>> begin

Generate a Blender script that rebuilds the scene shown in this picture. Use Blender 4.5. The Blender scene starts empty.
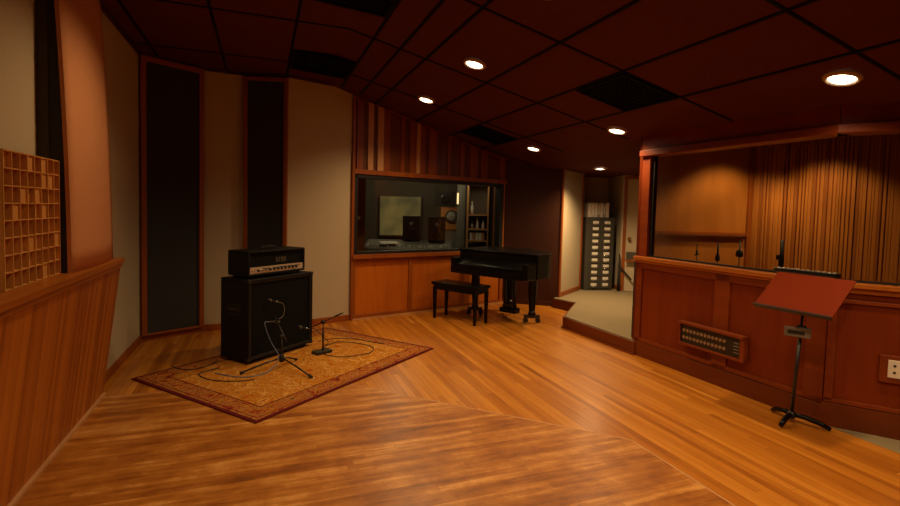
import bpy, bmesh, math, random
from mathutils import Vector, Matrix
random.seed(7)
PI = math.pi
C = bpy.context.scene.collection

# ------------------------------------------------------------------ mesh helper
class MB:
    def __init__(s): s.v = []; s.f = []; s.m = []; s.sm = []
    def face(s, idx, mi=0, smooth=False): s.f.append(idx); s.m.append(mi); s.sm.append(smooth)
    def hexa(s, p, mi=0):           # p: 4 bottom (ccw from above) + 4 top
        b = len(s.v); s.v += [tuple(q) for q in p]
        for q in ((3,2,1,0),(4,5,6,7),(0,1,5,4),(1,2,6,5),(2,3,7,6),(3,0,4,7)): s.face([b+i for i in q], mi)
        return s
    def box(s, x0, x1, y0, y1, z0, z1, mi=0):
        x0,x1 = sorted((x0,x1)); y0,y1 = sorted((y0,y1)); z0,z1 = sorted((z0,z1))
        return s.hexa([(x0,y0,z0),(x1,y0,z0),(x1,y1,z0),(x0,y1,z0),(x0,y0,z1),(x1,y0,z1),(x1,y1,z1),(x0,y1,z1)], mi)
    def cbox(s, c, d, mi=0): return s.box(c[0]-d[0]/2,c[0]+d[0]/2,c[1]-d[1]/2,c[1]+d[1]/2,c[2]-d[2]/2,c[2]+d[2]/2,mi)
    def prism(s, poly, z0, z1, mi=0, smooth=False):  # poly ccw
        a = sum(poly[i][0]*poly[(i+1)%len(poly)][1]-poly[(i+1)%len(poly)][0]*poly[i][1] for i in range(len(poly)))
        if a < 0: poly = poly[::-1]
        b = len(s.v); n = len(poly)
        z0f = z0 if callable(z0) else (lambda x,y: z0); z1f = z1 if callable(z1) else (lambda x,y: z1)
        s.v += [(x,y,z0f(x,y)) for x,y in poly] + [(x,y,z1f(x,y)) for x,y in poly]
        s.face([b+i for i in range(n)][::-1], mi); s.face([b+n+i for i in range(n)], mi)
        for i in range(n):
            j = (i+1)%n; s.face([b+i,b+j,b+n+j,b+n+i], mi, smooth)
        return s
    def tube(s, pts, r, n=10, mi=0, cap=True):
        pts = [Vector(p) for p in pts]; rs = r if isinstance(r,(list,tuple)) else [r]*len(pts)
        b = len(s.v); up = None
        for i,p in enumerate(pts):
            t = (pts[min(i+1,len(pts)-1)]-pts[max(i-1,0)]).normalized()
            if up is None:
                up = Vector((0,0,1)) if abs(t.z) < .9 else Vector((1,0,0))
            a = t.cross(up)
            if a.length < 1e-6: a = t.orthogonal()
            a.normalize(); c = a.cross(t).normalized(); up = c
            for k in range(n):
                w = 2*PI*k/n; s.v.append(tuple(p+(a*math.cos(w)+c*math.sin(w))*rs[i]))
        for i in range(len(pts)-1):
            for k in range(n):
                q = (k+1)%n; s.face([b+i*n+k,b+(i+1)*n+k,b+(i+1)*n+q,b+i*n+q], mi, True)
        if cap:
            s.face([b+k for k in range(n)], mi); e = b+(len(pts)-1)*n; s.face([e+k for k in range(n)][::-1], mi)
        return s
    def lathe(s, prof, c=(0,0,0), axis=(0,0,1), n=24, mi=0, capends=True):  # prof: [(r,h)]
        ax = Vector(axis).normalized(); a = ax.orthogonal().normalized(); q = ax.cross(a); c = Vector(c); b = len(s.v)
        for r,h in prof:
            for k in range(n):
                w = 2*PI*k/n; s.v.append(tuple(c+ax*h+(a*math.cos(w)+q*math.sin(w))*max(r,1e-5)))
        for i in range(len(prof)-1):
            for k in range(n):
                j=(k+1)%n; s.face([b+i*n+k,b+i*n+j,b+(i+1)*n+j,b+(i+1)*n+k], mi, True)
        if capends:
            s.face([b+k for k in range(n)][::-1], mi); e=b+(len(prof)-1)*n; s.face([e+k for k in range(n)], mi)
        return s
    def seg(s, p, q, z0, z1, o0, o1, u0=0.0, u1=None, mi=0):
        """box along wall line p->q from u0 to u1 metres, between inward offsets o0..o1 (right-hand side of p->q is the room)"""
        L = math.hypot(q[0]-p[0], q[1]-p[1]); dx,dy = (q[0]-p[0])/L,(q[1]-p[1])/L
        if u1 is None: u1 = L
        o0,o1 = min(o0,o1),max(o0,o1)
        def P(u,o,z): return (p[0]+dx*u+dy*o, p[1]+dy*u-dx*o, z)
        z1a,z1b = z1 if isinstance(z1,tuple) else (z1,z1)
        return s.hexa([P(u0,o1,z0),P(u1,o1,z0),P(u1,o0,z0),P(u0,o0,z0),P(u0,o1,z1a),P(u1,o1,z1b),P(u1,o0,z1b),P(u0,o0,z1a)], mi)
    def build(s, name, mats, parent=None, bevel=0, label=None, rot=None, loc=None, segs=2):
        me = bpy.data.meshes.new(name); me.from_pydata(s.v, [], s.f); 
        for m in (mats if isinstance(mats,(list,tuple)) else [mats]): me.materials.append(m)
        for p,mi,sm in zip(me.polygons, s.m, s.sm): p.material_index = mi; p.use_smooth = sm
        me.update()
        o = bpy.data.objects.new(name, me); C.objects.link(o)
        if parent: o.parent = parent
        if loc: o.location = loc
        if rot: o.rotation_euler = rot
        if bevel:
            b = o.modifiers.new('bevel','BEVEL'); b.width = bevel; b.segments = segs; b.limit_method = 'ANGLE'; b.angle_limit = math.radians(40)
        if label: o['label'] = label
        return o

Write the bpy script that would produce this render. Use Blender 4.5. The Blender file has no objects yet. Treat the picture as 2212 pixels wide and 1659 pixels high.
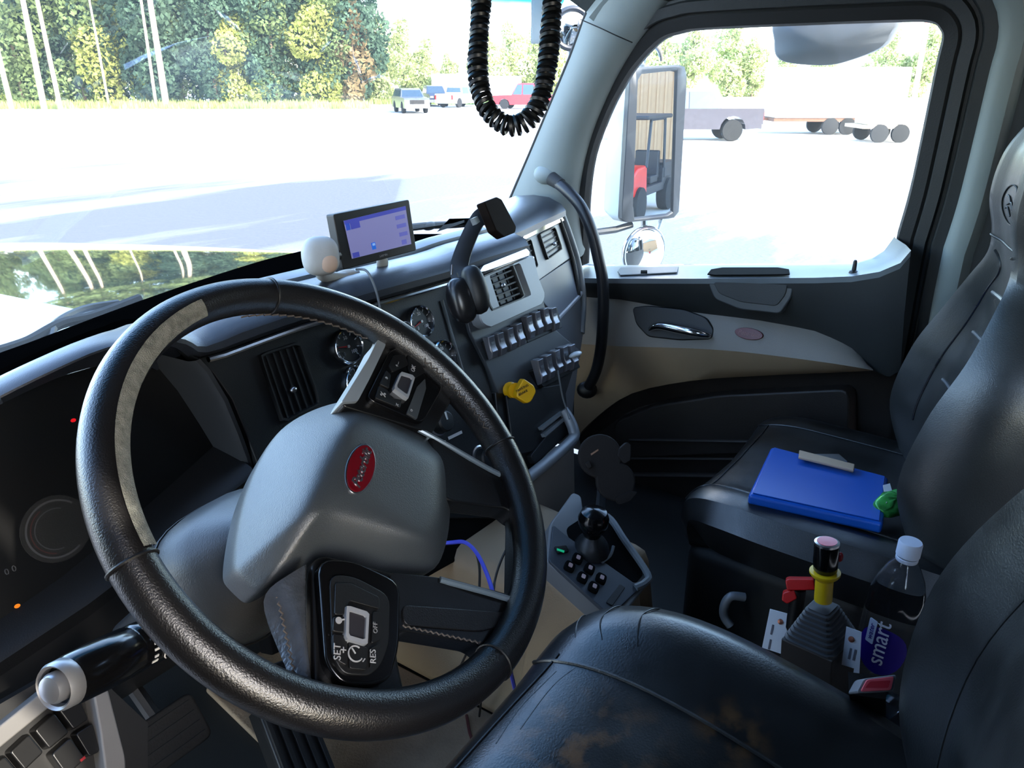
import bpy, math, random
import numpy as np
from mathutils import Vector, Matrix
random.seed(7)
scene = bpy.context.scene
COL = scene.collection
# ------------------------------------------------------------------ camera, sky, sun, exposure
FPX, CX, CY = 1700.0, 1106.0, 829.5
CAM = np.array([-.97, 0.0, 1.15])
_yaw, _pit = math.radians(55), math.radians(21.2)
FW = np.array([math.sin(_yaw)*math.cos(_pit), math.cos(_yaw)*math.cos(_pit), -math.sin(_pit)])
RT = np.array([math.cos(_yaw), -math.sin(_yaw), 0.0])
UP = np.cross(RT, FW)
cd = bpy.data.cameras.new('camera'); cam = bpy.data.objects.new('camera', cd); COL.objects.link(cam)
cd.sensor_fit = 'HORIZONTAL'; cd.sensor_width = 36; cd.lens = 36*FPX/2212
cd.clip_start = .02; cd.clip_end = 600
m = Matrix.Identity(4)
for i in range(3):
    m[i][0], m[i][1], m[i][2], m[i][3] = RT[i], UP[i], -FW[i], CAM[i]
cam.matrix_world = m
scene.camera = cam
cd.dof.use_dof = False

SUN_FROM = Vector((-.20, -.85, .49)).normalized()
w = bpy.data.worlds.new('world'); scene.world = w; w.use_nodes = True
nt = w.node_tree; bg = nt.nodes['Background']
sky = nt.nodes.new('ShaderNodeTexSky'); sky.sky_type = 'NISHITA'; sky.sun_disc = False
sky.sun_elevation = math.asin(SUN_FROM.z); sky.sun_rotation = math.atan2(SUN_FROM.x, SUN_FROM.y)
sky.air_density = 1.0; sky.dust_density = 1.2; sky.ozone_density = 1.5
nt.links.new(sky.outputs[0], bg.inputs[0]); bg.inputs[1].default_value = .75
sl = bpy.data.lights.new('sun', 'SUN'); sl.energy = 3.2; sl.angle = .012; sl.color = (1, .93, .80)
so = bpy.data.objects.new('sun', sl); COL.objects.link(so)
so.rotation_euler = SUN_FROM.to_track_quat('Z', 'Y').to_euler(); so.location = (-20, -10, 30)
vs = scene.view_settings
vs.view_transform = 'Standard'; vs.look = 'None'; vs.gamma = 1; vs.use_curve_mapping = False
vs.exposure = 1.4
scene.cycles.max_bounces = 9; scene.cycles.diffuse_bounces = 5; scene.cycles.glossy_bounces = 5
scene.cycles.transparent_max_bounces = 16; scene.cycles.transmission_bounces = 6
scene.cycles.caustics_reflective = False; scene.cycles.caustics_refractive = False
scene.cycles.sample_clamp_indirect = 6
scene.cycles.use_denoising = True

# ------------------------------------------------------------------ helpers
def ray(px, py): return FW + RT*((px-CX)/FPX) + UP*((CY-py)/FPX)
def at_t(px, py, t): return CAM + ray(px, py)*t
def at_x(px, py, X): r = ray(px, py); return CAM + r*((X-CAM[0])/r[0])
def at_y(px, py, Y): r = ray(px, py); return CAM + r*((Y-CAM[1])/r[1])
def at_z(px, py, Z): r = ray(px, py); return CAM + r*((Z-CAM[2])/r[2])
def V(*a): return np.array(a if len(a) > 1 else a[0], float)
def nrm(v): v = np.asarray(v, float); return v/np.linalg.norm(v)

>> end

PROBLEM DETAILS:
Return nothing but the lines running from the start of the data to the line with "C = bpy.context.scene.collection", please, both ends included and no pictures.

RESPONSE TO THE TASK:
Generate a Blender script that rebuilds the scene shown in this picture. Use Blender 4.5. The Blender scene starts empty.
import bpy, bmesh, math, random
from mathutils import Vector, Matrix
random.seed(7)
PI = math.pi
C = bpy.context.scene.collection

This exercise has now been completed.